> **WHAT NEEDS TO BE DONE**
Repeat exactly the stretch of lines from the line containing "Keep writing the" through the line containing "text('Tork', .013, (2.224, -.1088, 1.248), M['logo_grey'], so)", both included, and nothing else.

> **RECORDS FOR THE TASK**
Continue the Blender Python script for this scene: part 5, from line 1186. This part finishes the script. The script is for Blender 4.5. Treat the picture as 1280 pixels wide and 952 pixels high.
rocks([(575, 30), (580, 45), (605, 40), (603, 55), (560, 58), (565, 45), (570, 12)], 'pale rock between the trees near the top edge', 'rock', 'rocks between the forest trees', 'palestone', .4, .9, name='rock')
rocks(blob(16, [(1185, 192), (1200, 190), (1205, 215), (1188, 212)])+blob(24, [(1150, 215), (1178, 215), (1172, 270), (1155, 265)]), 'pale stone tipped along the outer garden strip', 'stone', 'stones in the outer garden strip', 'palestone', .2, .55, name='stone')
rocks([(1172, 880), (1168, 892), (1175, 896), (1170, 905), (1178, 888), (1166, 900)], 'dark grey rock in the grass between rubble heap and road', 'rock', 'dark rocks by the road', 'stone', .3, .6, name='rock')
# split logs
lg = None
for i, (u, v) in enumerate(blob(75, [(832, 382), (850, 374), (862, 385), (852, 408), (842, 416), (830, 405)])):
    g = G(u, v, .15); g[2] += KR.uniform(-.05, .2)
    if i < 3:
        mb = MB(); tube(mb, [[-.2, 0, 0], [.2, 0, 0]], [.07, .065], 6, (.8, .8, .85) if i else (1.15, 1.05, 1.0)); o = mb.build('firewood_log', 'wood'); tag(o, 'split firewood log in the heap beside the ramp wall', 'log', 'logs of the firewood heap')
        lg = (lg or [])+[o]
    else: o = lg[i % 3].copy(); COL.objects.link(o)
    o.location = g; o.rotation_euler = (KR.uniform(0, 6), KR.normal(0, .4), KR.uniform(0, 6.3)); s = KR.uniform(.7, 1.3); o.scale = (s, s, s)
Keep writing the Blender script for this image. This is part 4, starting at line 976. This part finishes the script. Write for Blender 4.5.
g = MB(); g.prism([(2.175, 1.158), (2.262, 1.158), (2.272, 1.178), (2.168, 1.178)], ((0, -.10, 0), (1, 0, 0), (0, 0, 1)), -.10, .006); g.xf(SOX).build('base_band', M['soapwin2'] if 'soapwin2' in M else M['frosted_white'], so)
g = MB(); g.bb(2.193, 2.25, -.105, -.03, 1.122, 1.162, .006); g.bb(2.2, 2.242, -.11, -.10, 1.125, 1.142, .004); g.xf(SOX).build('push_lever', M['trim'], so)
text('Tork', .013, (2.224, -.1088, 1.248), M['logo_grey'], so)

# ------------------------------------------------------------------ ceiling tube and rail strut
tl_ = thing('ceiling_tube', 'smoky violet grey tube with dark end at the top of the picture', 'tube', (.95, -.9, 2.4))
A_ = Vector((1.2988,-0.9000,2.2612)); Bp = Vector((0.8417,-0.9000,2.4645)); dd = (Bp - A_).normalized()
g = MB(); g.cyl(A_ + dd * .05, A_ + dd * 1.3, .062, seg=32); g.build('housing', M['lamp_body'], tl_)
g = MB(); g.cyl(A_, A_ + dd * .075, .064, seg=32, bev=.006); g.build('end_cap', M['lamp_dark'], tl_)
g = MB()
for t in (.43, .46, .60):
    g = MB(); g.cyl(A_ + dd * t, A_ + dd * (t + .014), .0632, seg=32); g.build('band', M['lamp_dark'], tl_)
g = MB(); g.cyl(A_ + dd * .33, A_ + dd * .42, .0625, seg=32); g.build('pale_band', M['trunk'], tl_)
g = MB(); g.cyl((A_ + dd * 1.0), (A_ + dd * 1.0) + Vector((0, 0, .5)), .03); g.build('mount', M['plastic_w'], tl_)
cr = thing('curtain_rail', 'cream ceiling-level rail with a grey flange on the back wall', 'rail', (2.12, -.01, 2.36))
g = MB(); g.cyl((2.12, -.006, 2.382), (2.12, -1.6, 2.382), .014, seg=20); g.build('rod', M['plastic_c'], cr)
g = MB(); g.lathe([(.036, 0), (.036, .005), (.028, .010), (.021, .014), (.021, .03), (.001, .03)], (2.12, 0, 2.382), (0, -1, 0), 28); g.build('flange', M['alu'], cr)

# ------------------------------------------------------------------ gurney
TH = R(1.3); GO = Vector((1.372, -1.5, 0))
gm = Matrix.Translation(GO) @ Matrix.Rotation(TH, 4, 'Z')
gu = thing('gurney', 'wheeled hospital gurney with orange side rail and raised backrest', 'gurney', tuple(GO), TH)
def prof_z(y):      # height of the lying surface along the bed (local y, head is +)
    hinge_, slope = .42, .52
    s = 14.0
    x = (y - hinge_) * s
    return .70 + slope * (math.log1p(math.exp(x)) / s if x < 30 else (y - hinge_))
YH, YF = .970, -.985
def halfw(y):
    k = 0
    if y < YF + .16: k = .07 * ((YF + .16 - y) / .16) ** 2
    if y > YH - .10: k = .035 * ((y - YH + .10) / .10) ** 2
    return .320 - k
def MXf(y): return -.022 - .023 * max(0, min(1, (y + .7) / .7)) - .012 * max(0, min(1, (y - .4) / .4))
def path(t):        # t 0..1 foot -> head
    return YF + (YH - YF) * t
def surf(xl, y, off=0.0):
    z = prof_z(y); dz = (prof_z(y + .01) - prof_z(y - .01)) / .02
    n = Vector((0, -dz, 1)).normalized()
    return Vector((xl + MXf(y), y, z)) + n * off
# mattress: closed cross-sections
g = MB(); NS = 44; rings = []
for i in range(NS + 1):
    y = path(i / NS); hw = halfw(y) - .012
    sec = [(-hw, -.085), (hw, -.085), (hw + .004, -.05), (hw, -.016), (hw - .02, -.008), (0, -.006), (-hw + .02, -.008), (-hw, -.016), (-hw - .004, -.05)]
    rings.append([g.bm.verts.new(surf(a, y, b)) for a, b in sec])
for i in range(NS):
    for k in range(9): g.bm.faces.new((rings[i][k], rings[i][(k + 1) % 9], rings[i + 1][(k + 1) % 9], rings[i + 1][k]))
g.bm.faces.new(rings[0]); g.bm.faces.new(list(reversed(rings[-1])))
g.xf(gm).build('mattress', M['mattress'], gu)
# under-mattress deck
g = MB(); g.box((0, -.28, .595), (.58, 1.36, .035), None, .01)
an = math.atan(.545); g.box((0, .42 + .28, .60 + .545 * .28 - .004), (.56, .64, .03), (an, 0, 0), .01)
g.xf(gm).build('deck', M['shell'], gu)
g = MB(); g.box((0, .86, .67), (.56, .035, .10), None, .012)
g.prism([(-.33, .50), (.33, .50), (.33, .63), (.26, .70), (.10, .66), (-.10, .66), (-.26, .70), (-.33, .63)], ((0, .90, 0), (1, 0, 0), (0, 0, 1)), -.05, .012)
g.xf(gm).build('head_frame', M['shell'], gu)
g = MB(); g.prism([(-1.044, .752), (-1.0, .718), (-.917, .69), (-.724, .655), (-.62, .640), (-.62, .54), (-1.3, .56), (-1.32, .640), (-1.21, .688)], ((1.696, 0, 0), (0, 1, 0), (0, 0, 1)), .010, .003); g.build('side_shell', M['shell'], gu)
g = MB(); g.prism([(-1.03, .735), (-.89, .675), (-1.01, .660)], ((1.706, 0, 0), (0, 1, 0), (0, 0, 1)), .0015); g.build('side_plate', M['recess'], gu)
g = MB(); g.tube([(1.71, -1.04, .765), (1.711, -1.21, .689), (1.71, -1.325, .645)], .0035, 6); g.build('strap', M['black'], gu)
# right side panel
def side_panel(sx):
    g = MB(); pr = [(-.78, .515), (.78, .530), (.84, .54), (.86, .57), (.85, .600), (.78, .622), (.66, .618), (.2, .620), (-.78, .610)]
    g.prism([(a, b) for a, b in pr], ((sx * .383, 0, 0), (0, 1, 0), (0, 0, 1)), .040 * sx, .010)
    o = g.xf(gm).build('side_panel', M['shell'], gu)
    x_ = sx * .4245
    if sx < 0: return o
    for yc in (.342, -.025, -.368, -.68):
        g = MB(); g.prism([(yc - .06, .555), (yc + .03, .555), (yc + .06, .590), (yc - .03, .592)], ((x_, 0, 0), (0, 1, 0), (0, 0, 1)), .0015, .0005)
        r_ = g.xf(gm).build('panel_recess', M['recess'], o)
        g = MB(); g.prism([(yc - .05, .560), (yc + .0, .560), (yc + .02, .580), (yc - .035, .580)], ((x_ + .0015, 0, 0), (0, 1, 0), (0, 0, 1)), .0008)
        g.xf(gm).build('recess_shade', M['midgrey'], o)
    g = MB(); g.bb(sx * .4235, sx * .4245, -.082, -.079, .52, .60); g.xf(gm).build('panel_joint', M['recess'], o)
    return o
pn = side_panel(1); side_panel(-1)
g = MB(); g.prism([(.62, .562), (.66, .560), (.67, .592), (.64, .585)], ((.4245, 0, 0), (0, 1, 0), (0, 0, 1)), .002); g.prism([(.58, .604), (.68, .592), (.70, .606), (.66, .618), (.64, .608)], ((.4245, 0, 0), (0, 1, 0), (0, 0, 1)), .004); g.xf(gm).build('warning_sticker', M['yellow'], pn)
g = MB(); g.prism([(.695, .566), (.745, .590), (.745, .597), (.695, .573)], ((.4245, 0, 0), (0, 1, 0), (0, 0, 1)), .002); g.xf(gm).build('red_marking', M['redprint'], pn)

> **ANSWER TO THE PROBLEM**
Keep writing the Blender script for this image. This is part 4, starting at line 976. This part finishes the script. Write for Blender 4.5.
g = MB(); g.prism([(2.175, 1.158), (2.262, 1.158), (2.272, 1.178), (2.168, 1.178)], ((0, -.10, 0), (1, 0, 0), (0, 0, 1)), -.10, .006); g.xf(SOX).build('base_band', M['soapwin2'] if 'soapwin2' in M else M['frosted_white'], so)
g = MB(); g.bb(2.193, 2.25, -.105, -.03, 1.122, 1.162, .006); g.bb(2.2, 2.242, -.11, -.10, 1.125, 1.142, .004); g.xf(SOX).build('push_lever', M['trim'], so)
text('Tork', .013, (2.224, -.1088, 1.248), M['logo_grey'], so)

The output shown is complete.